On Thu, 12 Jul 2012 11:32:01 -0400
Mark Montague <m...@catseye.org> wrote:

> On July 12, 2012 11:03 , Tom Browder <tom.brow...@gmail.com> wrote:
> > I like the "friendly" approach, but I made the statement. "I want to 
> > have NO http traffic on my site," because I saw in a post from a 
> > Mozilla Persona site a reference to another link that there is a 
> > possibility of a man-in-the-middle attack using it.
> 
> It is trivial to do a man-in-the-middle attack against HTTP.
> 
> HTTPS makes it harder to do man-in-the-middle (MITM) attacks, but MITM 
> attacks are still possible against HTTPS.

Up to a point, Lord Copper.

> 1. An HTTPS proxy.

Browser will warn you in no uncertain terms.  You'd need a bit of
social engineering: get a certificate for the domain whose traffic
you're snooping on, or a domain name that pretends to be something
it's not and tricks the user.

Of course the latter is facilitated by "Verified by Visa" not merely
encouraging but REQUIRING users to send secure data to an undisclosed
third party: precisely the behaviour a fraudster needs to trick
them into.

> If I were in your situation, I would prefer the solution you originally 
> posted (redirecting all HTTP requests to HTTPS) over disabling HTTPS 
> entirely because it's more user-friendly.
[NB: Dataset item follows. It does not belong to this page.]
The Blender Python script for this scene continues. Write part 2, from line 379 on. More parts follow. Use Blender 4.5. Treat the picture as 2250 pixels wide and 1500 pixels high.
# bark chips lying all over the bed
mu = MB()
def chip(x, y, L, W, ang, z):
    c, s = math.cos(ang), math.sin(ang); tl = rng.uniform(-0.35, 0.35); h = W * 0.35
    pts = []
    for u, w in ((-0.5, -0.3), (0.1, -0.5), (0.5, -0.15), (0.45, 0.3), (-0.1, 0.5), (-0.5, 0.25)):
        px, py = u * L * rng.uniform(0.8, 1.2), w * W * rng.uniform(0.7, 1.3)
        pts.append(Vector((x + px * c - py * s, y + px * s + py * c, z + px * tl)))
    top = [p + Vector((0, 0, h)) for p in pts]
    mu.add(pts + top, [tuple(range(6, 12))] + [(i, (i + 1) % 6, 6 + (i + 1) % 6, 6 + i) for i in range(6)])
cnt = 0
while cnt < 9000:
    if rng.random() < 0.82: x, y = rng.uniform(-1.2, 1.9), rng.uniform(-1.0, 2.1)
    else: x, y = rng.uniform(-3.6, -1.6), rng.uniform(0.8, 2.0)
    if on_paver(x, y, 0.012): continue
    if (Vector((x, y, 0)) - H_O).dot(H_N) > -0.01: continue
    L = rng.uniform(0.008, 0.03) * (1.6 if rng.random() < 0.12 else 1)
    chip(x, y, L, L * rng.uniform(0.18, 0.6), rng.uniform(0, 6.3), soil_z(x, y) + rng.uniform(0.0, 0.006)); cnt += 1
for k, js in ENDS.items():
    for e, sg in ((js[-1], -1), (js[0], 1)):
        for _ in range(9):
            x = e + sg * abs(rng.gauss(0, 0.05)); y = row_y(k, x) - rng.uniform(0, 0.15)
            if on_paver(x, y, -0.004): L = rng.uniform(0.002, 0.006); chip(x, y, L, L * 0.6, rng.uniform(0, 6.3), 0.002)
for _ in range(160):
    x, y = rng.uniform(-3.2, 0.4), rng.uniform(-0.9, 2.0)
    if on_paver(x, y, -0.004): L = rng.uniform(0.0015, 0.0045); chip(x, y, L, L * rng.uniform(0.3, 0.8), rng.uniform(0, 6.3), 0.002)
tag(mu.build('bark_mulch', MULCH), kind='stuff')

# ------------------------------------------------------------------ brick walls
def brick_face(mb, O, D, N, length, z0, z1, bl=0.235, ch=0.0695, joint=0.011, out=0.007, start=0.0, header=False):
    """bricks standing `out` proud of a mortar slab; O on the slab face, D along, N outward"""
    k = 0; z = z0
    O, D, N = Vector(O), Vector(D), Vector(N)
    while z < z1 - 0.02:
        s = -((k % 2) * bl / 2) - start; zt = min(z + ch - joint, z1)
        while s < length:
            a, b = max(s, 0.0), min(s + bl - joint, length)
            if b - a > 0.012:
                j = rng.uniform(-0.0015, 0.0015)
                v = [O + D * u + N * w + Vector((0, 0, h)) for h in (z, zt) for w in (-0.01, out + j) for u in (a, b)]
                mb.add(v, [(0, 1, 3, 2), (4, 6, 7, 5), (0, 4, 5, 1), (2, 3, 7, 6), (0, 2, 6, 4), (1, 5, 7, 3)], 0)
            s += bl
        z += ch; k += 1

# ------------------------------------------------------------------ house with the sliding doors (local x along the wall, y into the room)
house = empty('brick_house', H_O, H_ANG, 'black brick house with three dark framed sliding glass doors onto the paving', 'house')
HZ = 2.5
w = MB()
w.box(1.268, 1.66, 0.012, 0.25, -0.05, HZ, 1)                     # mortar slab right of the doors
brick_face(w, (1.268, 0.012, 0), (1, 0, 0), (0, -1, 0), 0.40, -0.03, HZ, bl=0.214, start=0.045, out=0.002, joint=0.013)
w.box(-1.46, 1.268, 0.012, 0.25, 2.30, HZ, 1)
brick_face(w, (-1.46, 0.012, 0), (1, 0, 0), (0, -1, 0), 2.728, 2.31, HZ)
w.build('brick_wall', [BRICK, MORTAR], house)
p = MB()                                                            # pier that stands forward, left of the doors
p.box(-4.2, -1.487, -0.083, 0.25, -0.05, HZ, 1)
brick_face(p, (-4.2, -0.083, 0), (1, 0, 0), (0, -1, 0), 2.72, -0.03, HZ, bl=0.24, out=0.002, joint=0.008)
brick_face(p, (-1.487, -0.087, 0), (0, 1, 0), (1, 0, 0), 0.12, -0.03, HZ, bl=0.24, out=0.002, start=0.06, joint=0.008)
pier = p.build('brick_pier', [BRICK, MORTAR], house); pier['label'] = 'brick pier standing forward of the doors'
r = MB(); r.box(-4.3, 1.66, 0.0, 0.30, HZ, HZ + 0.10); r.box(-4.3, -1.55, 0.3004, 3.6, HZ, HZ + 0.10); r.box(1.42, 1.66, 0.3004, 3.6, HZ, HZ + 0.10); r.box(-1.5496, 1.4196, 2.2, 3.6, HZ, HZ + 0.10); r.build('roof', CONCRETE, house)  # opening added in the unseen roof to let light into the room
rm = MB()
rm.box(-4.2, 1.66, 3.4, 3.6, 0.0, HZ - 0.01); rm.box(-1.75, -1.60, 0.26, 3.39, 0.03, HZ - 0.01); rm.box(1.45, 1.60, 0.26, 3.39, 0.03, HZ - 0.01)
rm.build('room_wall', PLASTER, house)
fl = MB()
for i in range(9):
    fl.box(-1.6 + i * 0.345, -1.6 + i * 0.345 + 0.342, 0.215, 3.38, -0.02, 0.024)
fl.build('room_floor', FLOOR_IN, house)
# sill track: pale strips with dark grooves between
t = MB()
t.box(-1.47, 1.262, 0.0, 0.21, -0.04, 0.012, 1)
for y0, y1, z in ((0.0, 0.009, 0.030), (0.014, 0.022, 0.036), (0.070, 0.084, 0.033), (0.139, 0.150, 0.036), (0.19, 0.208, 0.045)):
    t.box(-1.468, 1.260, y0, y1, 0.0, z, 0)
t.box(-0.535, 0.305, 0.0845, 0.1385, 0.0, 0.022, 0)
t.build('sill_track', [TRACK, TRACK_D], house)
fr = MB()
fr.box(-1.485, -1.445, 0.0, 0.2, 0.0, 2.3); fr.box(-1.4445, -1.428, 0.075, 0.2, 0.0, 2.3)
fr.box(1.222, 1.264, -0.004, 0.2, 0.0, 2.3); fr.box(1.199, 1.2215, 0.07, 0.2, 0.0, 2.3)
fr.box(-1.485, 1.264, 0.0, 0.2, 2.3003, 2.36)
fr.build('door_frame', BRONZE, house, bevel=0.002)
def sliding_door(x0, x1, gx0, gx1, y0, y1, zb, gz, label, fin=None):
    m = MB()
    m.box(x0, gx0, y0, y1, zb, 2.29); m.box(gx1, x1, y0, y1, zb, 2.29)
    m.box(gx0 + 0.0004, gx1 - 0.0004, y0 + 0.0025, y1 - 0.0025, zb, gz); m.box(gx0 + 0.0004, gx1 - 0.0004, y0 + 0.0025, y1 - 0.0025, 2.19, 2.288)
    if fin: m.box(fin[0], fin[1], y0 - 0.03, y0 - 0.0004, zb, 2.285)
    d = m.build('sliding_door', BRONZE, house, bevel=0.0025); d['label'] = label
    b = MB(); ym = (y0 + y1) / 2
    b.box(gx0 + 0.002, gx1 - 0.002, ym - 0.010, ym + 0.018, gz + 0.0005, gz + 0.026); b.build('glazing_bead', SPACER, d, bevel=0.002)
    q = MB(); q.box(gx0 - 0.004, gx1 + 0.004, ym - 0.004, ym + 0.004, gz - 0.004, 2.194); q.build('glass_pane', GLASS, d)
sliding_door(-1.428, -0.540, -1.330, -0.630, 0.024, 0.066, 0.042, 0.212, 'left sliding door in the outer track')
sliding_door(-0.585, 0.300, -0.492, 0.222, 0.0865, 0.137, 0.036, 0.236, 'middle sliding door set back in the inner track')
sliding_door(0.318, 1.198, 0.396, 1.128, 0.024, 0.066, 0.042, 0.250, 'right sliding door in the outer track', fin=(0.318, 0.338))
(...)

And if I were a man-in-the-middle, I could trivially redirect them
to my evil proxy, thus capturing the session.

  If an attacker used a MITM 
> attack against the HTTP traffic, the only thing going through your 
> server is the redirect itself.  An attacker could choose to do more 
> things than your server allows -- for example, they could proxy all HTTP 
> requests to the HTTPS virtual host on your server, thus making your 
> entire site available through them via HTTP -- but note that disabling 
> HTTP on your server will do nothing to prevent this

It'll prevent a trivial redirect as above!
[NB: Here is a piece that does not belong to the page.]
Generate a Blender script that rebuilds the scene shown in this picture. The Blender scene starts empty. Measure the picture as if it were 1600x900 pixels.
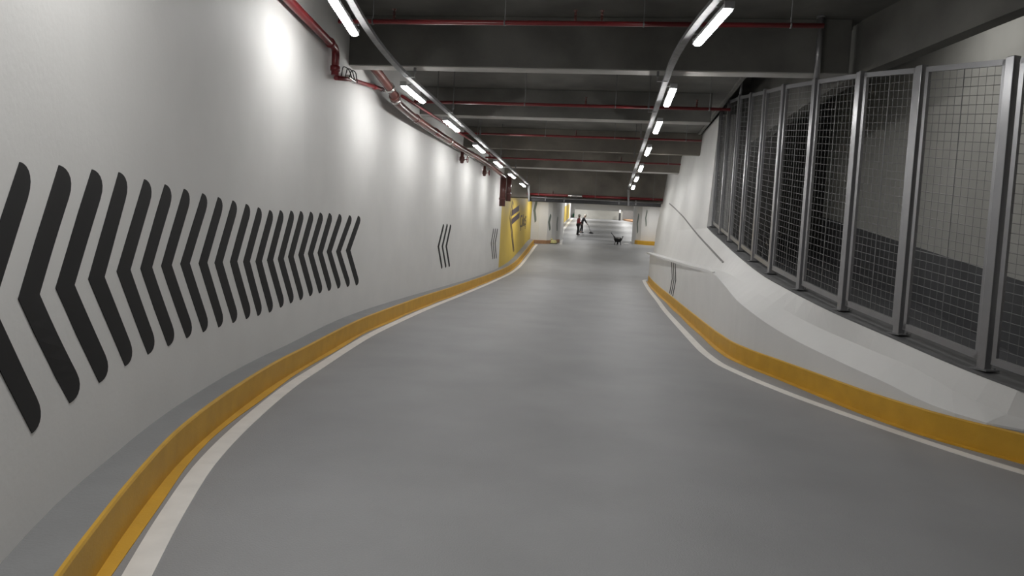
import bpy, bmesh, math, random
from mathutils import Vector, Matrix
random.seed(7)
C = bpy.context.scene.collection
PI = math.pi

# ------------------------------------------------------------------ camera
F_PX, CX, CY, H = 1050.0, 800.0, 450.0, 1.70
YAW, PITCH, ROLL = 0.13594, 0.05803, 0.055
fw = Vector((-math.sin(YAW)*math.cos(PITCH), math.cos(YAW)*math.cos(PITCH), -math.sin(PITCH)))
r0 = Vector((math.cos(YAW), math.sin(YAW), 0)); u0 = r0.cross(fw)
rt = r0*math.cos(ROLL) + u0*math.sin(ROLL); up = u0*math.cos(ROLL) - r0*math.sin(ROLL)
CAM = Vector((0, 0, H))
cd = bpy.data.cameras.new('camera'); cam = bpy.data.objects.new('camera', cd); C.objects.link(cam)
cd.sensor_fit = 'HORIZONTAL'; cd.sensor_width = 36.0; cd.lens = F_PX/1600*36.0
cd.clip_start = 0.05; cd.clip_end = 400
m = Matrix((rt, up, -fw)).transposed().to_4x4(); m.translation = CAM
cam.matrix_world = m
bpy.context.scene.camera = cam

def ray(px, py):
    v = fw*F_PX + rt*(px-CX) + up*(CY-py)
    return v/v.y
def at(px, py, Y):                      # point seen at a pixel, Y metres down the ramp
    r = ray(px, py); return CAM + r*Y

# ------------------------------------------------------------------ plan curves
def pchip(pts):
    xs = [p[0] for p in pts]; ys = [p[1] for p in pts]; n = len(xs)
    h = [xs[i+1]-xs[i] for i in range(n-1)]; d = [(ys[i+1]-ys[i])/h[i] for i in range(n-1)]
    ms = [d[0]]
    for i in range(1, n-1):
        if d[i-1]*d[i] <= 0: ms.append(0.0)
        else:
            w1, w2 = 2*h[i]+h[i-1], h[i]+2*h[i-1]
            ms.append((w1+w2)/(w1/d[i-1]+w2/d[i]))
    ms.append(d[-1])
    def fn(x):
        if x <= xs[0]: return ys[0]+ms[0]*(x-xs[0])
        if x >= xs[-1]: return ys[-1]+ms[-1]*(x-xs[-1])
        i = 0
        while x > xs[i+1]: i += 1
        t = (x-xs[i])/h[i]
        return ((1+2*t)*(1-t)**2*ys[i] + t*(1-t)**2*h[i]*ms[i] + t*t*(3-2*t)*ys[i+1] + t*t*(t-1)*h[i]*ms[i+1])
    return fn
zr = pchip([(-20,0),(8,0),(11.2,.10),(14.5,.17),(20,.28),(27.5,.52),(31.5,.80),(36,1.45),(39.6,2.04),(55,3.14),(80,5.72),(120,9.8)])
WL = pchip([(-3,.6),(-1,-.62),(.6,-1.5),(2.44,-2.44),(3.04,-2.72),(3.76,-2.99),(4.62,-3.29),(5.7,-3.59),(6.86,-3.86),(8.44,-4.13),(9.78,-4.31),(11.2,-4.43),(12.8,-4.51),(14.5,-4.55),(20,-4.57),(40,-4.57)])
LL = pchip([(-3,1.3),(-1,.12),(.6,-.85),(1.5,-1.36),(2.4,-1.85),(2.98,-2.12),(3.7,-2.43),(4.6,-2.77),(6.1,-3.17),(7.63,-3.48),(9.5,-3.72),(11.7,-3.88),(17.4,-4.06),(26.3,-4.11),(30.3,-4.04),(39.4,-4.01)])
KR = pchip([(2.0,8.4),(4.0,6.2),(5.2,5.05),(6.0,4.42),(6.71,3.91),(7.35,3.49),(8.09,3.22),(9.01,2.94),(10.04,2.58),(10.73,2.33),(11.6,2.16),(13.25,2.09),(16.14,2.06),(20.4,2.02),(24,1.95),(28.6,1.87),(40,1.8)])
LR = pchip([(2.0,8.1),(4.0,5.85),(5.2,4.6),(6.26,3.68),(7.03,3.26),(8.26,2.74),(9.2,2.33),(10.0,2.02),(10.91,1.77),(12.2,1.68),(13.54,1.66),(18.7,1.62),(21.6,1.64),(25.7,1.62),(29.6,1.62)])
LEDGE = pchip([(2,.262),(6.84,.275),(7.07,.29),(7.51,.33),(8.14,.43),(8.68,.49),(9.54,.61),(10.19,.74),(10.66,.87),(11.49,1.07),(12.55,1.30),(13.42,1.43),(14.01,1.46),(16.2,1.50),(19.3,1.57),(22.9,1.66),(27.8,1.80),(30,1.86)])
KF = 1.15                                # fence posts, 3.16 m tall, about 1.2 m apart
_posts = [(15.52,2.32,2.43),(14.44,2.32,2.24),(13.28,2.315,2.06),(12.29,2.335,1.88),(11.33,2.365,1.71),(10.32,2.41,1.54),(9.31,2.56,1.365),(8.29,2.765,1.19),(7.44,3.055,1.03),(6.47,3.39,.85),(5.55,3.85,.68)]
POSTS = [(y*KF, x*KF, (z-H)*KF+H) for y, x, z in _posts]
FX = pchip(sorted((p[0], p[1]) for p in POSTS)); FZ = pchip(sorted((p[0], p[2]) for p in POSTS))
SC = .91                                  # scale of the overhead layout (1.27 m tube lights)
def sz(z): return (z-H)*SC+H
CEIL = 5.39; BEAM = sz(4.75); UPPER = 6.40; S1 = .947; BEAM1 = H+3.05*S1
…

>        while making your 
> site harder to access for users who don't know to type "https://"; in 
> their browser location bars as a part of all URLs for your site.

Why will it be harder?  If there's no "http://"; URL, noone will link
to it or bookmark it in the first place.  All links to you (including
google et al) will go directly to the secure URL.